Maude claimed that public sector pensions are unaffordable. The prime minister went further recently claiming that the "pension system is in danger of going broke". Yet Davis unsettled the minister when he quoted figures from the independent and government-commissioned Hutton Report showing that the cost of public sector pensions is actually projected to fall as a share of national income (from 1.9% of GDP this year to 1.4 % in 2060).
So, how then can the government claim they are unaffordable?
The key fact ministers deploy is that payments to public sector pensioners and their dependents rose by a third over the decade since 1999 - reaching £32bn by 2009. At a time when many other things are having to be cut their message is that pensions cannot be immune.
Hutton agrees to this extent. He did argue that the taxpayer was unfairly subsidising public sector workers pensions which are much more generous than those in the private sector (almost all public sector workers are on defined benefit schemes whereas only just over one in 10 private sector workers get a guaranteed company pension).

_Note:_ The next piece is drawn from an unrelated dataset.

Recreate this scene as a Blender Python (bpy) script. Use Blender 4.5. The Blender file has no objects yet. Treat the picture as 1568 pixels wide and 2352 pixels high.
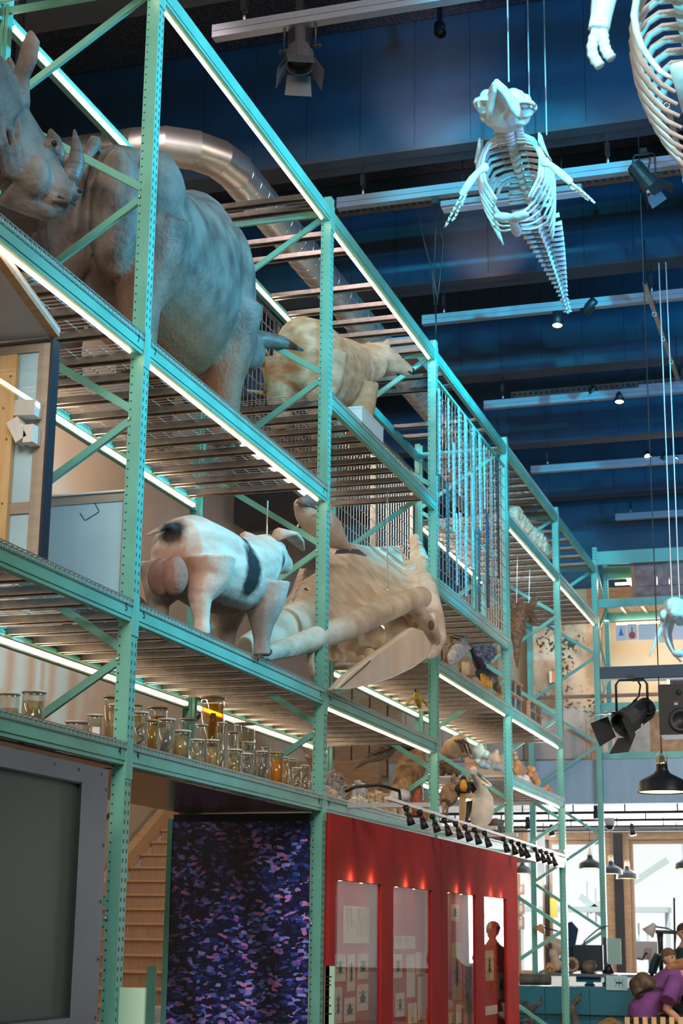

The government is trying to take £2.8bn out of the bill. The last Labour government had plans to take out £1bn and the party leadership is not supporting today's strikes.
So, the battle is on for public opinion. Will people blame the unions or the government for today's inconveniences? Will they agree with workers who say they're fighting for a decent retirement or ministers who say voters are being misled by unions set on confrontation. Above all, though, will taxpayers judge that public sector pensions are or are not affordable?
Update 1752 BST: It's taken them some time, but the Treasury have now decided they need to explain why they believe public sector pensions are unaffordable.
The figures I quoted earlier - and which Evan Davis used to skewer Francis Maude this morning - showed that the cost of those pensions is due to decline over the next few decades. That, say the bean counters at the Exchequer, is because they are based on assumption of further reform - precisely what is being negotiated now - and a change - which some are resisting - to the inflation uprating of pensions (from RPI to CPI).
They point to a quote from Lord Hutton on BBC1's Politics Show that "we shouldn't rely on that 50-year bet that overall these pensions are sustainable in their current form".